DATA SHOWN:

━━━━━━

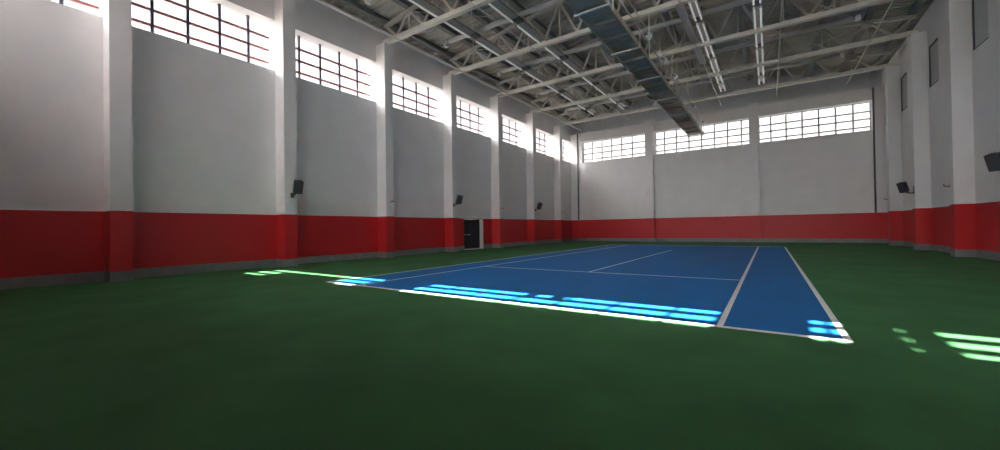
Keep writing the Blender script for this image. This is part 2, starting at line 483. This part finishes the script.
# cable tray beside the row right of the walkway
t = thing('cable_tray', 'pale cable tray beside the strip lights right of the walkway', 'cable tray', (1.55, 0, 11.28))
b = MB(); b.box((-0.14,6,0), (0.14,20.5,0.012)); b.build('tray_floor', M['greypipe'], t)
for s in (-1,1): MB().box((s*0.14-0.012,6,0.0), (s*0.14+0.012,20.5,0.09)).build('tray_side', M['whitemetal'], t)
MB().tube([(0.03,6,0.035),(0.03,20.5,0.035)], 0.022, 8).build('cable', M['black'], t)

# thin rods under the trusses
for x, y0, nm in ((9.28,-3.2,'nearest the right wall'), (5.32,-3.2,'second from the right wall'), (1.68,-3.2,'third from the right wall'), (-5.55,-3.2,'nearest the left wall')):
    o = MB().tube([(0,0,0),(0,33.0,0)], 0.022, 8).build('steel_rod', M['greypipe'], loc=(x, y0, 11.018))
    tag(o, 'thin steel rod running lengthwise under the trusses, ' + nm, 'rod', 'steel rods under the trusses')
o = MB().tube([(0,0,0),(0,38.6,0)], 0.045, 10).build('conduit_pipe', M['greypipe'], loc=(-10.55, YF+0.2, 10.994))
tag(o, 'grey pipe running under the truss ends beside the left wall', 'pipe')
for x, nm in ((-11.23,'left'), (10.83,'right')):
    o = MB().tube([(0,0,0),(0,0,8.72)], 0.05, 10).build('drain_pipe', M['darkpipe'], loc=(x, YB-0.062, 2.13))
    tag(o, 'dark vertical pipe on the back wall beside its %s corner' % nm, 'pipe', 'corner pipes')

# roof bracing
for k in range(2, len(TY)-1):
    for s in (-1, 1):
        y0, y1 = TY[k], TY[k+1]
        xa, xb = XC+s*5.7, XC+s*9.5
        o = thing('roof_brace', 'crossed steel roof braces by the %s wall, %s bay from the back wall' % ('left' if s < 0 else 'right', ORD[len(TY)-2-k]), 'roof brace', (XC+s*7.6, (y0+y1)/2, roofz(XC+s*7.6)), 'crossed roof braces')
        o0 = Vector(o.location)
        for p, q in (((xa,y0),(xb,y1)), ((xa,y1),(xb,y0))):
            a = Vector((p[0],p[1],roofz(p[0])-0.12)) - o0; bb = Vector((q[0],q[1],roofz(q[0])-0.12)) - o0
            MB().tube([a, bb], 0.03, 8).build('brace_rod', M['web'], o)

for k in range(2, len(TY)-1):
    o = thing('cross_brace', 'crossed upright braces in the roof beside the walkway, %s bay from the back wall' % ORD[len(TY)-2-k], 'cross brace', (0.72, TY[k], ZC+0.22), 'upright braces beside the walkway')
    hh = roofz(0.72)-0.18-ZC-0.22
    for za, zb in ((0.02, hh), (hh, 0.02)):
        MB().beam((0, 0.13, za), (0, SP-0.13, zb), 0.06, 0.06).build('brace_bar', M['web'], o)
    MB().beam((0, 0.13, hh*0.5), (0, SP-0.13, hh*0.5), 0.05, 0.05).build('tie_bar', M['web'], o)

# ------------------------------------------------------------------ walkway
CX0, CX1, CZ, CY0, CY1 = -0.79, 0.33, 8.95, -2.0, 30.15
t = thing('roof_walkway', 'long blue-grey steel walkway hung under the roof, ending before the back wall', 'walkway', (0, 0, CZ))
g = MB(); g.box((CX0+0.006, CY0, 0.13), (CX1-0.006, CY1, 0.15))
y = CY0+0.9
while y < CY1-0.1:
    g.box((CX0+0.006, y-0.012, 0.118), (CX1-0.006, y+0.012, 0.13)); y += 0.325
g.build('deck', M['catwalk'], t)
for x in (CX0, CX1):
    b = MB(); s = 1 if x == CX0 else -1
    b.box((x-0.006, CY0, 0), (x+0.006, CY1, 0.22)); b.box((x, CY0, 0), (x+s*0.07, CY1, 0.012)); b.box((x, CY0, 0.208), (x+s*0.07, CY1, 0.22))
    b.build('side_channel', M['catwalk'], t)
y = CY1 - 0.02; k = 0
while y > CY0:
    lit = k % 3 == 0
    b = MB()
    if lit: b.box((CX0-0.08, y-0.05, -0.05), (CX1+0.08, y+0.05, 0.0))
    else: b.box((CX0+0.01, y-0.04, 0.02), (CX1-0.01, y+0.04, 0.125))
    b.build('cross_beam', M['catwalk_light'] if lit else M['catwalk'], t)  # every third beam paler, its lit look put into the colour
    if lit:
        for x in (CX0-0.04, CX1+0.04):
            MB().box((x-0.02, y-0.02, 0.0), (x+0.02, y+0.02, 1.25)).build('railing_post', M['catwalk_light'], t)
    y -= 1.30; k += 1
for x in (CX0-0.04, CX1+0.04):
    for z in (0.72, 1.23):
        MB().tube([(x, CY0, z), (x, CY1, z)], 0.022, 8).build('handrail', M['greypipe'], t)
for z in (0.72, 1.23):
    MB().tube([(CX0-0.04, CY1, z), (CX1+0.04, CY1, z)], 0.022, 8).build('end_rail', M['greypipe'], t)
for y in TY:
    for x in (CX0-0.04, CX1+0.04):
        MB().box((x-0.025, y-0.025, 0.0), (x+0.025, y+0.025, ZC-CZ)).build('hanger', M['chord'], t)

# small floodlights clamped to the walkway rail
def make_flood(loc, label):
    t = thing('floodlight', label, 'floodlight', loc, 'floodlights on the walkway rail')
    MB().cbox((0,0,0), (0.16,0.30,0.24)).build('lamp_housing', M['greypipe'], t, bevel=0.03)
    MB().cbox((0.085,0,0), (0.012,0.26,0.20)).build('lamp_glass', M['whitemetal'], t)
    b = MB(); b.box((-0.10,-0.18,-0.02),(0.02,-0.16,0.02)); b.box((-0.10,0.16,-0.02),(0.02,0.18,0.02)); b.box((-0.12,-0.18,-0.03),(-0.10,0.18,0.03))
    b.build('clamp', M['darkpipe'], t)
    t.rotation_euler = (0, math.radians(35), 0)
    return t
FY = [(11.6,'nearest the camera'), (14.7,'second from the camera'), (17.3,'third from the camera'), (24.0,'fourth from the camera'), (29.3,'farthest from the camera')]
for k, (y, nm) in enumerate(FY):
    loc = (CX1+0.17, y, CZ+0.80); lab = 'small pale floodlight on the walkway rail, ' + nm
    if k == 0: fl = make_flood(loc, lab)
    else: copy_thing(fl, loc, lab)

# ------------------------------------------------------------------ loudspeakers and brackets
def make_speaker(label, loc, s, yaw):
    """loc = foot of the wall plate on a pilaster face; s = +1 looks towards +x"""
    t = thing('loudspeaker', label, 'loudspeaker', loc, 'loudspeakers on the pilasters')
    pl = MB(); pl.box((0,-0.07,-0.06), (0.02,0.07,0.14)) if s > 0 else pl.box((-0.02,-0.05,-0.02), (0,0.05,0.40))
    pl.build('wall_plate', M['black'], t)
    am = MB(); am.tube([(s*0.02,0,0.06), (s*0.16,0,0.05), (s*0.34,0,0.13)], 0.035, 10); am.build('bracket_arm', M['black'], t)
    R = Matrix.Translation((s*(0.42 if s > 0 else 0.38), 0, 0.36)) @ Matrix.Rotation(-s*math.radians(yaw), 4, 'Z') @ Matrix.Rotation(s*math.radians(24), 4, 'Y')
    b = MB(); w, h, dp = 0.37, 0.54, 0.24
    v = []
    for x, hw in ((-dp/2, w*0.36), (dp/2, w*0.5)):
        for yy, zz in ((-hw,-h/2),(hw,-h/2),(hw,h/2),(-hw,h/2)):
            v.append(b.bm.verts.new(R @ Vector((s*x, yy, zz))))
    for q in ((0,1,2,3),(4,5,6,7),(0,1,5,4),(1,2,6,5),(2,3,7,6),(3,0,4,7)): b.bm.faces.new([v[i] for i in q])
    c = b.build('cabinet', M['black'], t, bevel=0.02)
    g = MB(); x0, x1 = sorted((s*(dp/2), s*(dp/2+0.015)))
    g.box((x0, -w/2+0.02, -h/2+0.02), (x1, w/2-0.02, h/2-0.02), R); g.build('grille', M['grille'], t, bevel=0.005)
    return t
for y, nm in ((FAR[2]-0.20,'nearest speaker on the left wall, before the door'), (FAR[4]-0.40,'on the left wall pilaster beside the door'), (FAR[6]-0.36,'on the left wall beyond the door')):
    make_speaker('black tilted loudspeaker ' + nm if nm.startswith('on') else 'black tilted loudspeaker on the left wall nearest the camera', (XLF, y, 2.86), 1, 15)
for y, nm in ((FAR[6]-0.35,'farther along the right wall'), (FAR[4]-0.30,'at the right edge of the photo')):
    make_speaker('black tilted loudspeaker on the right wall, ' + nm, (XRF, y, 2.87), -1, 45)

def make_bracket(label, loc, s):
    t = thing('wall_bracket', label, 'bracket', loc, 'small empty brackets on the pilasters')
    MB().box((min(0,s*0.015),-0.05,-0.08), (max(0,s*0.015),0.05,0.08)).build('wall_plate', M['greypipe'], t)
    b = MB(); b.tube([(s*0.015,0,-0.03),(s*0.15,0,-0.03),(s*0.19,0,0.0),(s*0.20,0,0.07)], 0.022, 8); b.build('arm', M['darkpipe'], t)
    return t
for k, nm in ((3,'third pilaster of the left wall, before the door'), (5,'left wall pilaster just past the door'), (7,'last left wall pilaster, by the far corner')):
    make_bracket('small empty grey bracket on the ' + nm, (XLF, FAR[k]-0.2, 2.90), 1)
for k, nm in ((5,'between the two speakers'), (7,'near the far corner')):
    make_bracket('small empty grey bracket on the right wall, ' + nm, (XRF, FAR[k]-0.2, 2.90), -1)

# ------------------------------------------------------------------ sky and sun
W = bpy.data.worlds.new('sky'); S.world = W; W.use_nodes = True
nt = W.node_tree; bg = nt.nodes['Background']
tc = nt.nodes.new('ShaderNodeTexCoord'); sp = nt.nodes.new('ShaderNodeSeparateXYZ')
nt.links.new(tc.outputs['Generated'], sp.inputs[0])
mr = nt.nodes.new('ShaderNodeMapRange'); mr.inputs['From Min'].default_value = -0.04; mr.inputs['From Max'].default_value = 0.04
nt.links.new(sp.outputs['Z'], mr.inputs['Value'])
mx = nt.nodes.new('ShaderNodeMix'); mx.data_type = 'RGBA'
mx.inputs['A'].default_value = (1.15, 1.09, 1.0, 1); mx.inputs['B'].default_value = (1.0, 0.99, 0.98, 1)
nt.links.new(mr.outputs['Result'], mx.inputs['Factor'])
# the sky is brighter around the sun
dt = nt.nodes.new('ShaderNodeVectorMath'); dt.operation = 'DOT_PRODUCT'; dt.inputs[1].default_value = (0.06, -0.75, 0.66)
nt.links.new(tc.outputs['Generated'], dt.inputs[0])
gl = nt.nodes.new('ShaderNodeMapRange'); gl.interpolation_type = 'SMOOTHSTEP'
gl.inputs['From Min'].default_value = 0.45; gl.inputs['From Max'].default_value = 1.0
gl.inputs['To Min'].default_value = 0.25; gl.inputs['To Max'].default_value = 8.0
nt.links.new(dt.outputs['Value'], gl.inputs['Value'])
nt.links.new(gl.outputs['Result'], bg.inputs['Strength'])
nt.links.new(mx.outputs['Result'], bg.inputs['Color'])

sl = bpy.data.lights.new('sun', 'SUN'); sl.energy = 11.0; sl.angle = math.radians(0.53); sl.color = (1.0, 0.96, 0.90)
so = bpy.data.objects.new('sun', sl); COL.objects.link(so)
dirv = Vector((0.045, 1.0, -1.0)).normalized()
so.rotation_euler = dirv.to_track_quat('-Z', 'Y').to_euler(); so.location = (0, -20, 25)

# ------------------------------------------------------------------ camera
yaw, pit, rol = -0.6024, 0.0081, -0.0150
r = Vector((math.cos(yaw), -math.sin(yaw), 0)); fw = Vector((math.sin(yaw), math.cos(yaw), 0)); u = Vector((0,0,1))
F2 = fw*math.cos(pit) + u*math.sin(pit); U2 = -fw*math.sin(pit) + u*math.cos(pit)
R3 = r*math.cos(rol) + U2*math.sin(rol); U3 = -r*math.sin(rol) + U2*math.cos(rol)
cam = bpy.data.cameras.new('camera'); cam.sensor_width = 36; cam.lens = 36*391.78/1000; cam.clip_start = 0.05; cam.clip_end = 300
co = bpy.data.objects.new('camera', cam); COL.objects.link(co)
co.matrix_world = Matrix(((R3.x,U3.x,-F2.x,4.717),(R3.y,U3.y,-F2.y,-6.270),(R3.z,U3.z,-F2.z,1.4286),(0,0,0,1)))
S.camera = co

S.view_settings.view_transform = 'Standard'; S.view_settings.look = 'None'
S.view_settings.exposure = 2.9; S.view_settings.gamma = 1.0; S.view_settings.use_curve_mapping = False
S.cycles.max_bounces = 12; S.cycles.diffuse_bounces = 8; S.cycles.transparent_max_bounces = 12
S.cycles.sample_clamp_indirect = 6.0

━━━━━━

Repeat the lines of the listing above verbatim, beginning at its first line and ending at the line containing "8).build('cable', M['black'], t)", which is included. Omit pictures.

Keep writing the Blender script for this image. This is part 2, starting at line 483. This part finishes the script.
# cable tray beside the row right of the walkway
t = thing('cable_tray', 'pale cable tray beside the strip lights right of the walkway', 'cable tray', (1.55, 0, 11.28))
b = MB(); b.box((-0.14,6,0), (0.14,20.5,0.012)); b.build('tray_floor', M['greypipe'], t)
for s in (-1,1): MB().box((s*0.14-0.012,6,0.0), (s*0.14+0.012,20.5,0.09)).build('tray_side', M['whitemetal'], t)
MB().tube([(0.03,6,0.035),(0.03,20.5,0.035)], 0.022, 8).build('cable', M['black'], t)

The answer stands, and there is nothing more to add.